Parents did not simply walk into classrooms as soon as the ELL Center jumped on board. Extensive training, led by Jackie Cyriac, prepared them for working with teachers and students. Cyriac herself moved here from India and eventually came to the ELL Center to volunteer; Wallace knew she would be perfect to lead the program.

Training session

The week before parents visit classrooms for the first time, they gather at the ELL Center for more training. There’s palpable energy in the room because the day is nearly here. Asked how they feel today, the parents say “happy” and “excited.”

“I’m very excited because I met my teacher today,” one says.

“I can’t wait until next week,” says another.

Today also includes a guest speaker — Golden Apple Award-winning kindergarten teacher Karen Wylie, from District 73.5’s Meyer School.

“I’m a little jealous that this program isn’t coming into our district,” Wylie says.

It’s not always easy walking into a classroom for the first time, the veteran teacher explains. “Teachers are thinking all the time. We have a lot on our minds because we have to be thinking about the group as a whole.”

Her informal talk covers how to engage students in learning and reading and the importance of supporting young students.

“If a child is scared or unhappy or doesn’t think they’re smart, the brain will shut down,” Wylie says. “You do your best learning when you’re happy.”

The advice is practical and helpful. It also covers disciplinary issues that could come up, and even communication barriers since not all of the parent mentors speak flawless English.

That many parent mentors come from different countries, though, opens up great opportunities for meaningful relationships with students. About 90 languages are spoken in the homes of Niles Township students, and each classroom reflects extraordinary diversity.

The benefit of that mutual diversity has already paid off in Kitty Lierandi’s first grade class at Devonshire. The teacher said she just recently had a new student in class who speaks Arabic, a language she doesn’t know.
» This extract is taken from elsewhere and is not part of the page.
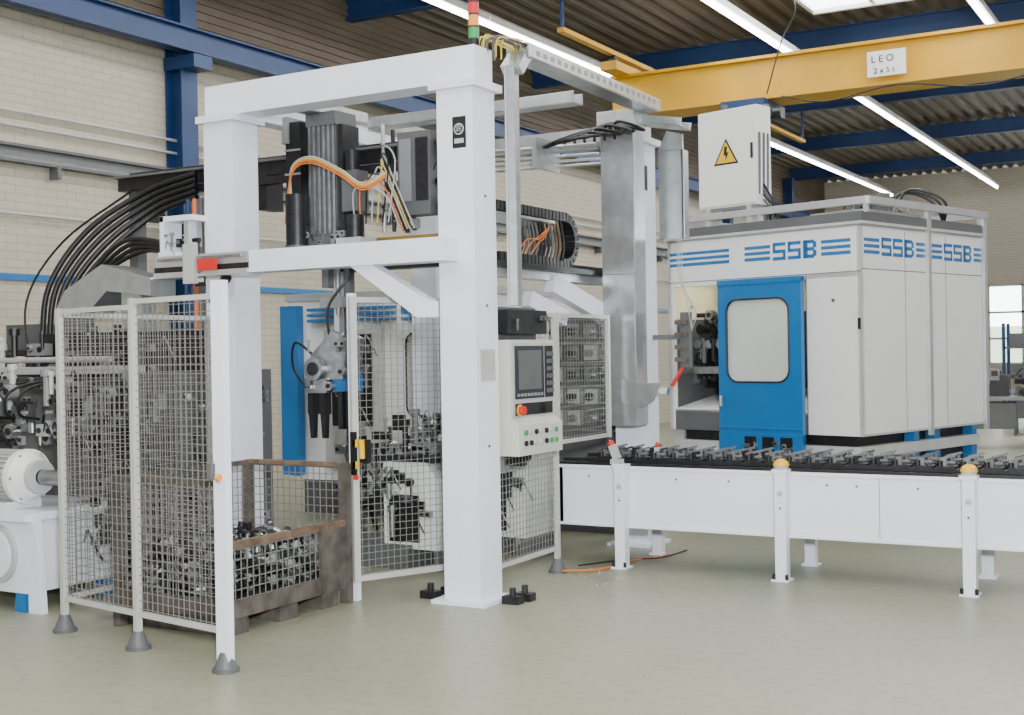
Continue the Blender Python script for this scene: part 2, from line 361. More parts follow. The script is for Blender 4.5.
for k in range(9):
    x=-4.95+k*.09
    b.tube([(x,9.02,3.28),(x+.1,8.85,3.22+.02*k),(x+.35,8.8,3.28),(-4.25,9.0,3.4)],.013,BLACK,6,5)
for k in range(3):
    b.tube([(-3.9+.02*k,9.46,2.5),(-3.88+.02*k,9.44,2.2-.04*k),(-3.82+.04*k,9.45,2.0-.05*k),(-3.80,9.5,1.75)],.004,random.choice([ORANGE,LGREY]),5,5)
b.done(parent=gantry)
b=B('cable_drag_chain')
def chain(b,pts,w,h,m=BLACK):
    P=[Vector(p) for p in pts]
    for i in range(len(P)-1):
        L=(P[i+1]-P[i]).length; n=max(1,int(L/.055)); d=(P[i+1]-P[i]).normalized()
        for k in range(n):
            c=P[i]+d*L*(k+.5)/n; b.beam(c-d*.022,c+d*.022,w,h,m)
arc=[(-4.55,7.5,2.64)]+[(-4.55,8.62+.18*math.cos(t),2.46+.18*math.sin(t)) for t in [math.radians(90-k*18) for k in range(11)]]+[(-4.55,7.6,2.28)]
chain(b,arc,.16,.07); arc2=[(p[0]-.2,p[1]-.12,p[2]-.01) for p in arc]; chain(b,arc2,.1,.06,DARK)
for k in range(14): b.tube([(-4.62+.012*k,8.0+.04*k,2.3),(-4.6+.01*k,8.05+.04*k,2.42),(-4.6+.01*k,8.0+.04*k,2.6)],.012,random.choice([BLACK,GREY,RUST2,BLACK,DARK]),5,4)
for k in range(3): b.tube([(-4.5,7.9+.1*k,2.32),(-4.48,8.0+.1*k,2.42),(-4.5,8.2+.05*k,2.45),(-4.5,8.4,2.55)],.006,ORANGE,5,4)
b.box(-4.75,7.4,2.57,-4.45,8.4,2.59,GALV); b.box(-4.7,7.4,2.2,-4.4,9.3,2.24,DARK)
b.done(parent=gantry)
b=B('transfer_rail')
b.box(-8.2,7.55,3.02,-4.9,7.72,3.12,DARK); b.box(-8.2,7.5,3.12,-4.9,7.76,3.14,GREY); b.box(-7.9,7.49,2.94,-5.1,7.55,3.0,DARK)
for x in(-7.9,-6.6,-5.2): b.box(x-.05,7.54,2.75,x+.05,7.74,3.02,DARK)
for k in range(3): b.cyl((-8.1,7.6+.05*k,3.16),(-5.0,7.6+.05*k,3.16),.014,BLACK,8)
b.box(-8.15,7.62,0,-8.05,7.72,3.02,GREY)
b.done(parent=gantry)
b=B('handling_unit')
xc,yc=-5.85,7.45
b.box(xc-.34,yc-.1,2.45,xc-.2,yc+.1,3.36,BLACK)
b.box(xc-.36,yc-.12,3.2,xc-.3,yc+.1,3.4,MGREY)
for z in(2.6,2.78,2.96,3.14): b.box(xc-.345,yc-.11,z,xc-.195,yc-.10,z+.015,MGREY)
b.cyl((xc-.19,yc-.16,2.42),(xc-.19,yc-.16,2.8),.085,DARK,18); b.cyl((xc-.19,yc-.16,2.38),(xc-.19,yc-.16,2.42),.095,GREY,18)
b.box(xc-.12,yc-.1,2.45,xc+.14,yc+.1,3.38,GREY)
for k in range(6): b.box(xc-.11+.045*k,yc-.115,2.5,xc-.09+.045*k,yc-.10,3.34,STEEL)
b.box(xc-.12,yc-.13,3.3,xc+.16,yc+.12,3.4,GREY); b.box(xc-.12,yc-.13,2.4,xc+.2,yc+.12,2.48,GREY)
b.box(xc+.16,yc-.1,2.5,xc+.2,yc+.1,3.3,DARK)
b.box(xc+.2,yc-.12,2.65,xc+.34,yc+.02,2.95,GREY); b.cyl((xc+.27,yc-.08,2.95),(xc+.27,yc-.08,3.1),.05,DARK)
b.cyl((xc+.30,yc-.1,2.42),(xc+.30,yc-.1,2.62),.07,DARK); b.box(xc+.2,yc-.2,2.4,xc+.42,yc,2.45,LGREY)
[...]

But her parent mentor, Nada Yahya, who moved from Iraq less than three years ago, does.

Eighty percent of Lierandi’s students speak a language other than English in their homes.

“Instead of me running everything, I can think about the best ways to have these students get more adult attention,” she said.

During today’s activity, students collect data from rolling cubes; they learn early fundamentals of math and making graphs. Yahya helps distribute materials but also visits students who work in small groups. Two boys who become a bit unruly receive direct attention from her.

“I like this job and I like being here,” Yahya said. Although nervous at first, she admitted, she is growing more comfortable in the classroom every day, and students are becoming more comfortable with her.

A short distance away, teacher Ana Hrvojevic works with kindergarten ELL students with mentor Donna Parker, one of the few program parent mentors born in this country.

“It’s hard to do everything by yourself, and I’m a big believer in team teaching,” Hrvojevic said.”To have another set of eyes here, to have another person engaged in what students are doing, benefits everyone.”

Those benefits are on view this very day. Parker sits on the carpeted floor with four students working with blocks during a group activity. She immediately relates well to them, and they are warm and trusting in return to her. One girl throws her arms around her.

Parker moved with her family to Skokie only last summer — in part because of the schools and also the great diversity of the area. She wanted to become more involved.

“Kids want to see their parents in the schools — especially at an early age,” Parker said. “But it’s harder for some parents to do that, so this program is a great answer for that. It helps everyone.”

The grant covers the parent mentor program for the rest of the school year. What happens after that is still not known, but program backers believe it will prove too valuable to abandon.

“Everyone believes in this program,” Wallace said. “No one wants to see it end. Just the opposite. I want to find a way to expand it to other schools.”